I’ve been getting increasingly frustrated with myself for my lack of progress in my research. I’m feeling a great deal of (self-imposed) pressure to get lots of work done in this time since I’m never going to have this much “free time” ever again. Under normal circumstances, my research is all in-lab work, so in theory, I have tons of time now to work on some of my side projects that I never had time for pre-quarantine. However, what I’ve found is that despite not going into the lab every day, I somehow don’t actually have more free time. My days are almost entirely eaten up by endless Zoom meetings and a constant onslaught of emails. Despite never leaving my apartment, I am more exhausted than ever. I’m finding it difficult to focus and get work done in the scattered hours between Zoom meetings. I have this panicked feeling that all this time is passing me by, and I’ll emerge from this period of isolation with no substantial progress in my work.
There is also a perception now that it is not acceptable to take time off. There is no longer a boundary between work and home, and there is a (mis)conception that everyone is available all the time for last-minute Zoom meetings, etc, since we’re “just at home not doing anything.” When all of my work can be done from my couch, it doesn’t feel reasonable to take a mental health day to rest and recover. I also no longer have the option of forcing myself to take a break by planning a weekend trip to visit friends or family. I constantly feel guilty for not working harder because I always feel at any given time that I *should* be working.

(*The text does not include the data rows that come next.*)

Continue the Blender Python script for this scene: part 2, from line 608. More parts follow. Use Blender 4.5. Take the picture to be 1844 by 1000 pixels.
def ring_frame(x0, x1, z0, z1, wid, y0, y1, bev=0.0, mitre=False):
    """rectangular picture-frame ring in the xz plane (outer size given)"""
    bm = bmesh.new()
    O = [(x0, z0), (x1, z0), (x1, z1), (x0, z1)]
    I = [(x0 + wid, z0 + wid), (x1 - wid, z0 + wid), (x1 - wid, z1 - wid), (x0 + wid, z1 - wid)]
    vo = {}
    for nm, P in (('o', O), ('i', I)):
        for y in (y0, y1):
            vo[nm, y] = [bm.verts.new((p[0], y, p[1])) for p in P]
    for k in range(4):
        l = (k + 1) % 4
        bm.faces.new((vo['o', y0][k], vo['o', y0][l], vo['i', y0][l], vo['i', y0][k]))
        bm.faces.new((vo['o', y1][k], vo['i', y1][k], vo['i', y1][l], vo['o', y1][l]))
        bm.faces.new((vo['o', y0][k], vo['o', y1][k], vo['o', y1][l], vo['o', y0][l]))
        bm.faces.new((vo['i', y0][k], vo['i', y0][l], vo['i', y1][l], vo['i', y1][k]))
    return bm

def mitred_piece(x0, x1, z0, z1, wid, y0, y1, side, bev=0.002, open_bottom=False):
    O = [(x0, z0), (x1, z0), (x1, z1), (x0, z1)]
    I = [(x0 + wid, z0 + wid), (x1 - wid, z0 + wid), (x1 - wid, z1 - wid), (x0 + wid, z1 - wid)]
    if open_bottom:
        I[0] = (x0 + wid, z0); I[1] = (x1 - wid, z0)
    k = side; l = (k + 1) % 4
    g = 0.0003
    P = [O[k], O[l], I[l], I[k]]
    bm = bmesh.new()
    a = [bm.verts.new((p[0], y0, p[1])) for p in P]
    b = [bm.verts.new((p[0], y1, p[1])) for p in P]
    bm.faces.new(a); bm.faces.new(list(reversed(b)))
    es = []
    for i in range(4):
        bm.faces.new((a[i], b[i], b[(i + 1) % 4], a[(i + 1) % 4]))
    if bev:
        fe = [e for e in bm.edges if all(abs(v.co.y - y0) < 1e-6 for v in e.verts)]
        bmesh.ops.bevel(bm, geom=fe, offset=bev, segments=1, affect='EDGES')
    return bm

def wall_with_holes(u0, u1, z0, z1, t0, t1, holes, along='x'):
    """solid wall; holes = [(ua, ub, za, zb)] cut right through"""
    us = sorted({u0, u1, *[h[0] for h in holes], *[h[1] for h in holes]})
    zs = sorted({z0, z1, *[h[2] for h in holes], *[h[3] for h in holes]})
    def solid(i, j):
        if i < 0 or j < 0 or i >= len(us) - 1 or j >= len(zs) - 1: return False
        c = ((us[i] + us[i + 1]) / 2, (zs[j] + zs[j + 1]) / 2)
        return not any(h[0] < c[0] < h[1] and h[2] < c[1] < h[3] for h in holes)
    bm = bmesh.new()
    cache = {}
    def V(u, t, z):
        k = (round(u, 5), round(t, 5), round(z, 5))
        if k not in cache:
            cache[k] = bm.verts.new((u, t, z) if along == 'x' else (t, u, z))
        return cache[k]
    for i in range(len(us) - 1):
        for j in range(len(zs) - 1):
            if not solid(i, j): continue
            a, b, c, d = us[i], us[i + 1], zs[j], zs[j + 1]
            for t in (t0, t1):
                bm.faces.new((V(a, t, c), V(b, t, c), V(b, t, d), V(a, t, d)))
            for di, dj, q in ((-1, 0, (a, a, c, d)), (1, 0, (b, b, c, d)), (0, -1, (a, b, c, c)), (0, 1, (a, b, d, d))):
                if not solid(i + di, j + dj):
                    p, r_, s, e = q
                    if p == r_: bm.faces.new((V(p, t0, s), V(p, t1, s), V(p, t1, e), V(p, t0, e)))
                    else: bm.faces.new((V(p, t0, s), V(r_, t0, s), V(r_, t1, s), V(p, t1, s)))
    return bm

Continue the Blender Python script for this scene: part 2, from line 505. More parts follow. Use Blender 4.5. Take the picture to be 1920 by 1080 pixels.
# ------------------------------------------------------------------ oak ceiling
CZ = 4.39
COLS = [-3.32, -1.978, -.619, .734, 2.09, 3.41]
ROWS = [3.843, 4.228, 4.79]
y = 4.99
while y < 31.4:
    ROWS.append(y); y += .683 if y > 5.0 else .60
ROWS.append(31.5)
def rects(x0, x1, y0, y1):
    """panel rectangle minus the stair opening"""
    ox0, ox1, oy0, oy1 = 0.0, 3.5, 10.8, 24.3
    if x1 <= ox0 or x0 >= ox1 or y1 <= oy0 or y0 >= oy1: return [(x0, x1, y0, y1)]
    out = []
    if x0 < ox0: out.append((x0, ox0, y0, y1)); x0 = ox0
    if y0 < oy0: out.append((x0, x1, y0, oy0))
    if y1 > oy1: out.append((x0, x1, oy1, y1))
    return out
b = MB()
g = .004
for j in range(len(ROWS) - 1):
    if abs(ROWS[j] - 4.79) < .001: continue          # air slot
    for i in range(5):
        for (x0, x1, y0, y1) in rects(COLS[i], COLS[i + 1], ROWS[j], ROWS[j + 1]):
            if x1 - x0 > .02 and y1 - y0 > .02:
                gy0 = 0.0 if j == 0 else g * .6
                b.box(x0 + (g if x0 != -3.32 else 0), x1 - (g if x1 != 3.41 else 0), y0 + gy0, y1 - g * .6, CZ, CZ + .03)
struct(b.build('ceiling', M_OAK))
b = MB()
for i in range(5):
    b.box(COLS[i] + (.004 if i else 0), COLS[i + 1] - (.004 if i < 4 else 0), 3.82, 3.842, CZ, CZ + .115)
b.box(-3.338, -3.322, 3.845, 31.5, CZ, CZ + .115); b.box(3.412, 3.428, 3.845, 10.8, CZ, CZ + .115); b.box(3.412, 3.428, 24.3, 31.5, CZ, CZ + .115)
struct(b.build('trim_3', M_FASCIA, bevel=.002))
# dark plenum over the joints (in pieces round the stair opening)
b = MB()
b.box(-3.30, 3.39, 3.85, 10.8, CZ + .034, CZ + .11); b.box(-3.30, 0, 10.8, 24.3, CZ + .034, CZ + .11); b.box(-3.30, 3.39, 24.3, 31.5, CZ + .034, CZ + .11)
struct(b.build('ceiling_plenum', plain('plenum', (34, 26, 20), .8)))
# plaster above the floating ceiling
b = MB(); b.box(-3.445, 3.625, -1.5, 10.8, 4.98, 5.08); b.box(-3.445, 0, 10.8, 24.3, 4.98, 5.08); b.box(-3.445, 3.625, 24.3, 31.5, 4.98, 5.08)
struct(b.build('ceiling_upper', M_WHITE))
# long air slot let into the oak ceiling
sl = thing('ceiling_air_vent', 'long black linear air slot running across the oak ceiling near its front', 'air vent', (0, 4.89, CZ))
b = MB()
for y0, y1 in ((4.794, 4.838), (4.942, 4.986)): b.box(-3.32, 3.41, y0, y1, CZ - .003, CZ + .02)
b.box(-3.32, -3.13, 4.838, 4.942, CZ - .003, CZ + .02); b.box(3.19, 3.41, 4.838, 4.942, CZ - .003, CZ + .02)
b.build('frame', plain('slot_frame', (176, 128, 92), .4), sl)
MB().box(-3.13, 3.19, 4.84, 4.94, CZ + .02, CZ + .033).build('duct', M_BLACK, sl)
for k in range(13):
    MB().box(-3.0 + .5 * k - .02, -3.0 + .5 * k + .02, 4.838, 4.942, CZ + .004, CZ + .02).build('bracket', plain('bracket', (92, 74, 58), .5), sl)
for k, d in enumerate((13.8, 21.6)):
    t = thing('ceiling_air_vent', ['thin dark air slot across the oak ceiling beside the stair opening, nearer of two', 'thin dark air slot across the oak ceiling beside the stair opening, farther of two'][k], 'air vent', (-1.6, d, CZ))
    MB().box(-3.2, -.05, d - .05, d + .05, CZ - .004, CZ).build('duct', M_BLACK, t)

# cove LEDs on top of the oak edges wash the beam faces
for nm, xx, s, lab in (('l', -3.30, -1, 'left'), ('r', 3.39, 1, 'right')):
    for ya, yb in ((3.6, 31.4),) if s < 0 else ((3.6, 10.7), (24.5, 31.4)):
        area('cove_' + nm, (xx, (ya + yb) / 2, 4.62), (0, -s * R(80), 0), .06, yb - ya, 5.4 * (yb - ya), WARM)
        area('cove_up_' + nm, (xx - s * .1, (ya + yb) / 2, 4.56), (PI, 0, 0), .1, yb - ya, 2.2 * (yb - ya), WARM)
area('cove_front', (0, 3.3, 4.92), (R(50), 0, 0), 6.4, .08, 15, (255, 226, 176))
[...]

I know that this mindset is almost entirely self-imposed. I’m working on self-compassion and patience. I’m trying to applaud myself for whatever amount of work I am able to accomplish in a day instead of punishing myself for the work I wasn’t able to accomplish. I am terrible at making myself adhere to a consistent schedule, but it is something I’m trying to move towards. I know that sticking to a regular sleep schedule, eating at regular times, and structuring my time with “work hours” and “play hours” are key for mental health. It just takes a lot of willpower!








Many people seem to think that everyone at places like Princeton suffers from impostor syndrome and that feelings of intellectual inadequacy are always the problem. This is not true; some of us have no doubts about whether we belong because we are minorities, and there is no one else like us in eyesight on campus to do what we do and say what we know. The problem is that it can be extremely alienating to be a minority on campus, and even more so in supposedly liberal contexts that advertise inclusiveness but refuse to make any of the changes necessary to make the space truly accessible to different kinds of people. For my own part, it is a big problem that I have had to work so hard to create a space for gender-nonconforming and nonbinary students on campus. I’ve never in my life had a teacher or professor who is nonbinary like me, or any other such role-model. I used to think that was because I was the only one, but now I see that people like me have always existed and have just been driven underground by a widespread and deeply entrenched discomfort with challenges to the gender-binary. I constantly have to explain and re-explain my gender to my own professors, and face the humiliation of being misgendered (often in front of a class) on a regular basis. Perhaps even worse is the conversation I’ve had more times than I can count in which I’m told not to let this distract me from my school work, or that identity isn’t relevant to scholarship and needn’t come up in classes. Others seem to think scholars like me are all naturally gender scholars and that it’s therefore only necessary to talk about identity and politics in a class about gender or race. What would make it easier to thrive on campuses for many minorities is for it to be understood that no material is apolitical, and that every discipline and field must be actively made accessible to all kinds of scholars. I don’t just want to see people like me teaching gender studies, but all fields. It brings great joy and relief from loneliness and depression to do what small things I can to bring these visions into reality; but I can’t deny the pain I feel at every roadblock. It’s been a long haul, and there seems to be little understanding on campuses of just how much long-term, low-grade alienation can degrade a human being and scholar.